Will you also take the proportion in which the visible world has been divided as corresponding to degrees of reality and truth, so that the likeness shall stand to the original in the same ratio as the sphere of appearances and belief to the sphere of knowledge?

Certainly.

Now consider how we are to divide the part which stands for the intelligible world. There are two sections. In the first (C) the mind uses as images those actual things which themselves had images in the visible world; and it is compelled to pursue its inquiry by starting from assumptions and traveling, not up to a principle, but down to a conclusion. In the second (D) the mind moves in the other direction, from an assumption up towards a principle which is not hypothetical; and it makes no use of the images employed in the other section, but only of Forms, and conducts its inquiry solely by their means.

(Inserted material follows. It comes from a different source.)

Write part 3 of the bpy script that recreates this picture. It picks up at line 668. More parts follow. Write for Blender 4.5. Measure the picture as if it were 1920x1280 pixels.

I don’t quite understand what you mean.

Then we will try again; what I have just said will help you to understand. (C) You know, of course, how students of subjects like geometry and arithmetic begin by postulating odd and even numbers, or the various figures and the three kinds of angle, and other such data in each subject. These data they take as known; and, having adopted them as assumptions, they do not feel called upon to give any account of them to themselves or to anyone else, but treat them as self-evident. Then, starting from these assumptions, they go on until they arrive, by a series of consistent steps, at all the conclusions they set out to investigate.

Yes, I know that.

You also know how they make use of visible figures and discourse about them, though what they really have in mind is the originals of which these figures are images: they are not reasoning, for instance, about this particular square and diagonal which they have drawn, but about the Square and the Diagonal; and so in all cases. The diagrams they draw and the models they make are actual things, which may have their shadows or images in water; but now they serve in their turn as images, while the student is seeking to behold those realities which only thought can apprehend.

True.

This, then, is the class of things that I spoke of as intelligible, but with two qualifications: first, that the mind, in studying them, is compelled to employ assumptions, and, because it cannot rise above these, does not travel upwards to a first principle; and second, that it uses as images those actual things which have images of their own in the section below them and which, in comparison with those shadows and reflections, are reputed to be more palpable and valued accordingly.

I understand: you mean the subject-matter of geometry and of the kindred arts.

(D) Then by the second section of the intelligible world you may understand me to mean all that unaided reasoning apprehends by the power of dialectic, when it treats its assumptions, not as first principles, but as hypotheses in the literal sense, things ‘laid down’ like a flight of steps up which it may mount all the way to something that is not hypothetical, the first principle of all; and having grasped this, may turn back and, holding on to the consequences which depend upon it, descend at last to a conclusion, never making use of any sensible object, but only of Forms, moving through Forms from one to another, and ending with Forms.

I understand, he said, though not perfectly; for the procedure you describe sounds like an enormous undertaking. But I see that you mean to distinguish the field of intelligible reality studied by dialectic as having a greater certainty and truth than the subject matter of the ‘arts,’ as they are called, which treat their assumptions as first principles. The students of these arts are, it is true, compelled to exercise thought in contemplating objects which the senses cannot perceive; but because they start from assumptions without going back to a first principle, you do not regard them as gaining true understanding about those objects, although the objects themselves, when connected with a first principle, are intelligible. And I think you would call the state of mind of the students of geometry and other such arts, not intelligence, but thinking, as being something between intelligence and mere acceptance of appearances.

You have understood me quite well enough, I replied. And now you may take, as corresponding to the four sections, these four states of mind: intelligence for the highest, thinking for the second, belief for the third, and for the last imagining. These you may arrange as the terms in a proportion, assigning to each a degree of clearness and certainty corresponding to the measure in which their objects possess truth and reality.

I understand and agree with you. I will arrange them as you say.